One of the more common concrete pump problems is blockages. This can be caused by a number of factors, and it needs to be fixed quickly to continue working safely and effectively.

Is the pipe definitely blocked?

First of all, you'll need to determine whether or not the pipe is actually blocked, or if there's a different problem. If the flow of concrete stops, it's a fairly safe bet that a blockage is the cause, but checking a few other things lets you make certain.

The real telltale sign is pressure. A blockage will cause the pump's pressure to increase, so look for an increase above what you normally find when it's operating. While testing the pump, switch it on for brief periods and watch the pressure gauge closely. If you run it for too long, the build-up of pressure is dangerous.

How to clear a blockage

It might help to narrow down which part of the pipe is the most likely site of the blockage. The simplest way to do this is by gently tapping along the length of the pipe with a hammer, taking care not to damage it and cause further problems.

You'll be able to hear the difference between clear and blocked sections – there should be a distinctive change from hollow to muted sounds.

Once you've determined the location of the blockage, you can get to work clearing it.

Sometimes, you can get the concrete flowing again by simply switching the pumping action between forward and reverse a few times, but if this doesn't work quickly, don't continue.

If this doesn't work, remove the section of pipe where the blockage is, and tap it lightly with a hammer to loosen the obstruction.
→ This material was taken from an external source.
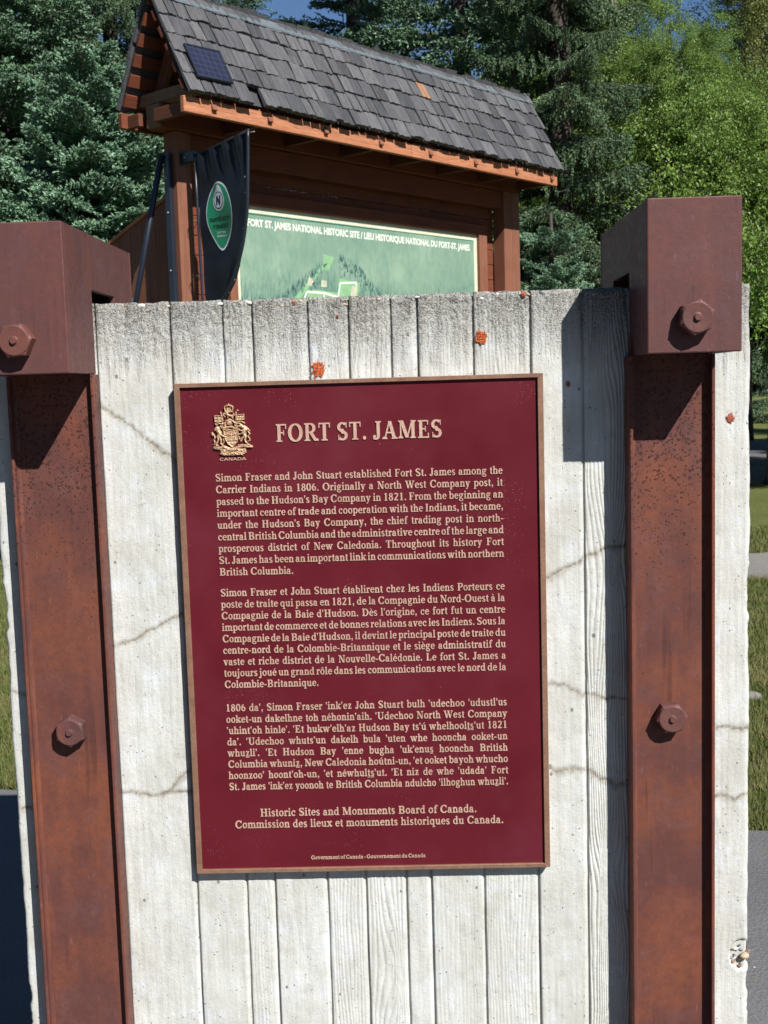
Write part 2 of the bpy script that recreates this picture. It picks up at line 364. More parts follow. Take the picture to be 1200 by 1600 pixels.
# ------------------------------------------------------------------ board-marked concrete wall
WX0, WX1, WT = -0.721, 0.579, 1.755
root = thing('concrete_wall', 'pale board-marked concrete wall carrying the maroon plaque, weathered grey along its top', 'wall', (-0.063, 0.07, 0))
RO = Vector((0.063, -0.07, 0))            # world -> wall coordinates
core = box('core', (WX0+0.004, 0.0065, -0.3), (WX1-0.004, 0.135, WT-0.006), M_CON, root, 0.004); core.location = RO
cracks = [[(-0.540, 1.590), (-0.522, 1.575), (-0.487, 1.552), (-0.450, 1.520), (-0.425, 1.500), (-0.400, 1.482)],
          [(-0.540, 1.160), (-0.515, 1.166), (-0.490, 1.172), (-0.465, 1.190), (-0.430, 1.205), (-0.400, 1.222)],
          [(-0.540, 0.896), (-0.500, 0.895), (-0.470, 0.888), (-0.440, 0.898), (-0.395, 0.897)],
          [(-0.450, 0.895), (-0.430, 0.915), (-0.415, 0.930), (-0.395, 0.940)],
          [(0.200, 1.262), (0.235, 1.265), (0.262, 1.280), (0.300, 1.300), (0.340, 1.315), (0.39, 1.325)],
          [(0.200, 1.082), (0.235, 1.080), (0.262, 1.070), (0.290, 1.055), (0.330, 1.050), (0.40, 1.044)],
          [(0.200, 0.928), (0.240, 0.920), (0.270, 0.924), (0.300, 0.915), (0.335, 0.895), (0.40, 0.885)],
          [(0.505, 0.990), (0.540, 0.993), (0.585, 0.988)],
          [(0.505, 0.862), (0.525, 0.872), (0.550, 0.860), (0.565, 0.866), (0.585, 0.872)],
          [(-0.71, 1.085), (-0.69, 1.078), (-0.66, 1.080)], [(-0.71, 0.87), (-0.68, 0.876), (-0.66, 0.88)]]
def seg_dist(X, Z, pl):
    d = np.full(X.shape, 9.0)
    for (ax, az_), (bx, bz) in zip(pl[:-1], pl[1:]):
        vx, vz = bx-ax, bz-az_; t = np.clip(((X-ax)*vx+(Z-az_)*vz)/(vx*vx+vz*vz), 0, 1)
        d = np.minimum(d, np.hypot(X-ax-t*vx, Z-az_-t*vz))
    return d
# left, right, set-back, ridge strength, ridge period, cell width
STRIPS = [(-0.721, -0.5335, 0.000, 0.10, 0.010, .004), (-0.5335, -0.4045, 0.001, 0.22, 0.011, .002), (-0.4045, -0.3150, 0.000, 0.25, 0.008, .002),
          (-0.3150, -0.2640, 0.0012, 0.55, 0.0055, .0014), (-0.2640, -0.1700, 0.0002, 0.20, 0.009, .002), (-0.1700, -0.1010, 0.0012, 1.2, 0.0075, .0014),
          (-0.1010, -0.0290, 0.0004, 1.1, 0.0085, .0014), (-0.0290, 0.0160, 0.0014, 0.20, 0.007, .002), (0.0160, 0.1100, 0.0002, 0.45, 0.0070, .0015),
          (0.1100, 0.2065, 0.0010, 0.85, 0.0062, .0014), (0.2065, 0.2940, 0.0002, 0.15, 0.010, .002), (0.2940, 0.3950, 0.0018, 2.3, 0.0050, .0010),
          (0.3950, 0.5790, 0.0006, 0.25, 0.011, .002)]
def cast_board(k, x0, x1, back, gs, per, cell):
    g = 0.0016
    n = int((x1-x0)/cell)
    xs = np.linspace(x0+g, x1-g, n)
    zs = np.concatenate([np.linspace(-0.1, 0.36, 12), np.arange(0.375, WT+0.0001, 0.0032)]); zs[-1] = WT
    X, Z = np.meshgrid(xs, zs, indexing='ij')
    # vertical wobble of the saw-cut board edges
    wob = (fbm(Z*9+k*3.1, Z*0+k, 11+k, 3)-0.5)*0.0022
    Xw = X+wob
    warp = (fbm(X*14+k*7, Z*2.6+k*3, 31+k, 3)-0.5)*0.05*min(1.0, 0.35+gs*0.5)
    # knots: the grain swings round them
    kr = np.random.default_rng(100+k)
    for _ in range(3 if gs < 0.3 else 2):
        kx = kr.uniform(x0+0.2*(x1-x0), x1-0.2*(x1-x0)); kz = kr.uniform(0.5, 1.7)
        if k == 1: kx, kz = [(-0.455, 1.44), (-0.43, 1.38), (-0.46, 0.93)][_]
        if k == 12: kx, kz = [(0.545, 1.41), (0.53, 1.33), (0.55, 0.7)][_]
        rr = np.hypot((X-kx)/0.030, (Z-kz)/0.085); warp = warp+0.018*np.exp(-rr*rr)*np.sign(X-kx+1e-6)*np.minimum(1, abs(X-kx)/0.01)
    ph = (X+warp)/per*2*np.pi
    kn = [(-0.462, 1.415), (-0.428, 1.47)] if k == 1 else [(0.548, 1.40)] if k == 12 else []
    rid = (np.abs(np.sin(ph*0.5))**0.7-0.6)
    gmod = fbm(X*40+k, Z*1.5+5, 61+k, 3)
    y = back-0.0011*gs*rid*(0.35+1.3*gmod)
    for kx, kz in kn:
        rr = np.hypot((X-kx)/0.8, (Z-kz)/1.25); f = np.clip(1-rr/0.045, 0, 1); y -= 0.0007*f*np.sin(rr/0.0046*2*np.pi+fbm(X*30, Z*30, 9, 2)*4)*np.clip(rr/0.004, 0, 1)
        if k == 1 and kx < -0.45: y -= 0.0016*np.clip(1-np.hypot((X-kx+0.004)/0.012, (Z-kz-0.0-(X-kx)*0.3)/0.0035), 0, 1)
    y += (fbm(X*160+k, Z*8, 71+k, 3)-0.5)*0.0010
    y += (fbm(X*60, Z*30, 81, 5)-0.5)*0.0016
    y += (fbm(X*300, Z*300, 83, 2)-0.5)*0.00035
    # eroded band under the top
    er = np.clip((Z-(WT-0.115)+0.07*(fbm(X*22, Z*5, 91, 3)-0.5)*2)/0.10, 0, 1)**1.5
    y += er*((fbm(X*210, Z*210, 95, 3)-0.5)*0.0052+0.0008)
    y += np.clip((Z-(WT-0.010))/0.010, 0, 1)**2*0.004
    # cracks
    cr = np.zeros_like(X); cc = np.zeros_like(X)
    jx = (fbm(X*70, Z*70, 101, 3)-0.5)*0.012; jz = (fbm(X*70, Z*70, 107, 3)-0.5)*0.012
    for pl in cracks:
        d = seg_dist(X+jx, Z+jz, pl)
        cr = np.maximum(cr, np.clip(1.1-d/(0.004+0.008*fbm(X*40, Z*40, 151, 2)), 0, 1)*0.7); cc = np.maximum(cc, np.clip(1.2-d/0.0017, 0, 1)*0.6); y += 0.0010*np.clip(1-d/0.0022, 0, 1)
    # chamfer into the joints
    ch = np.clip(1-(Xw-x0-g*0.7)/0.0020, 0, 1); y += 0.0026*ch**1.5
    ch = np.clip(1-(x1-g*0.7-Xw)/0.0055, 0, 1); y += 0.0042*ch**1.2
    # top edge and outer edges are chipped
    zt = (fbm(X[:, :1]*60+40, Z[:, :1]*0+3, 111, 4)-0.5)*0.0035
    Zp = Z+zt*np.clip((Z-(WT-0.05))/0.05, 0, 1)
    Xp = X.copy()
    e = (fbm(Z*17, Z*0+9, 121, 5)-0.62)*0.006+np.where(fbm(Z*6, Z*0+2, 141, 2) > 0.66, (fbm(Z*60, Z*0+4, 143, 2)-0.7)*0.008, 0)
    if k == 12: Xp += np.clip((X-(x1-0.02))/0.02, 0, 1)*np.minimum(0.002, e)
    if k == 0: Xp -= np.clip(((x0+0.02)-X)/0.02, 0, 1)*np.minimum(0.002, e)
    if k == 12: # rounded broken arris on the outer edge
        y += np.clip((X-(x1-0.012))/0.012, 0, 1)**2*0.004
        dd = np.hypot((X-0.565)/0.020, (Z-0.575)/0.026); m = np.clip(1.15-dd, 0, 1); y += np.minimum(m*0.03, 0.008)*(0.7+0.6*fbm(X*120, Z*120, 5, 2))
        cr = np.maximum(cr, m*0.5)
    A, B = X.shape
    V = np.stack([Xp, y, Zp], -1)
    # skirts back to the core at both sides and over the top
    L = V[:1].copy(); L[..., 1] = 0.0125; R = V[-1:].copy(); R[..., 1] = 0.0125
    V = np.concatenate([L, V, R], 0); cr = np.concatenate([cr[:1], cr, cr[-1:]]); cc = np.concatenate([cc[:1], cc, cc[-1:]])
    T = V[:, -1:].copy(); T[..., 1] = 0.020; T[..., 2] -= 0.001
    V = np.concatenate([V, T], 1); cr = np.concatenate([cr, cr[:, -1:]], 1); cc = np.concatenate([cc, cc[:, -1:]*0], 1)
    a, b = V.shape[:2]; i = np.arange(a*b).reshape(a, b)
    F = np.stack([i[:-1, :-1], i[1:, :-1], i[1:, 1:], i[:-1, 1:]], -1).reshape(-1, 4)
    o = ob('board_impression', mesh_np('board_impression', V.reshape(-1, 3), F, [M_CON], True, dict(crack=cr.ravel(), crackcore=cc.ravel())), root, RO)
for k, s in enumerate(STRIPS): cast_board(k, *s)

# pebbles showing along the weathered top edge and in the broken corner
def blob(name, mat, seed, sub=2):
    bm = bmesh.new(); bmesh.ops.create_icosphere(bm, subdivisions=sub, radius=1.0); r = random.Random(seed)
    off = [Vector((r.uniform(-1, 1), r.uniform(-1, 1), r.uniform(-1, 1))).normalized() for _ in range(7)]
    for v in bm.verts:
        d = v.co.normalized(); v.co *= 1+0.22*sum(max(0, d.dot(o))**3 for o in off)-0.35
    return bm_mesh(name, bm, [mat], True)
PM = [plain('pebble_white', (0.62, 0.60, 0.56), 0.6), plain('pebble_tan', (0.42, 0.33, 0.23), 0.6), plain('pebble_slate', (0.16, 0.18, 0.20), 0.6), plain('pebble_brown', (0.25, 0.15, 0.10), 0.6)]
PB = [[blob('pebble', m, i*5+j) for j in range(2)] for i, m in enumerate(PM)]
pr = random.Random(5)
def pebble(x, y, z, s, m):
    o = ob('pebble', PB[m][pr.randrange(2)], root, RO+Vector((x, y, z)), (pr.uniform(-.5, .5), pr.uniform(-.4, .4), pr.uniform(-.5, .5))); o.scale = (s*pr.uniform(1.0, 1.5), s*0.7, s*pr.uniform(0.6, 0.9))
for i in range(46):
    x = pr.uniform(-0.51, 0.36); pebble(x, 0.004+pr.uniform(-0.001, 0.003), WT-0.005-abs(pr.gauss(0, 0.007)), pr.uniform(0.0020, 0.0050), pr.choice([0, 0, 1, 1, 2, 3]))
for x, s, m in ((-0.323, .011, 0), (-0.307, .006, 2), (-0.270, .009, 0), (-0.295, .006, 1), (-0.452, .008, 0), (0.018, .008, 0), (0.004, .007, 2), (0.153, .009, 0), (0.226, .008, 2), (0.085, .006, 1), (-0.48, .005, 3)):
    pebble(x, 0.005, WT-0.0055, s*0.72, m)
for i in range(26):
    pebble(0.563+pr.gauss(0, 0.011), 0.003+pr.uniform(0, 0.005), 0.575+pr.gauss(0, 0.015), pr.uniform(0.002, 0.005), pr.choice([0, 2, 2, 3, 1]))
pebble(0.571, 0.001, 0.572, 0.010, 1)
for x, z in ((0.572, 1.527), (0.573, 1.521), (0.566, 1.523)): pebble(x-0.003, 0.0025, z, 0.0032, pr.choice([0, 1, 2]))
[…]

This should shake it free.

Prevention is better than cure

To avoid a blocked pump in future, follow a few guidelines and minimise the risk.

Always make sure the concrete is mixed properly, not too wet or too dry. Either side of the correct ratio of water to solid material can lead to blockages. Don't leave unused wet concrete sitting around before pumping, as it can begin to dry out.

You should also make sure the pump is fully cleaned and inspected before and after each use, to avoid concrete drying inside the tubes.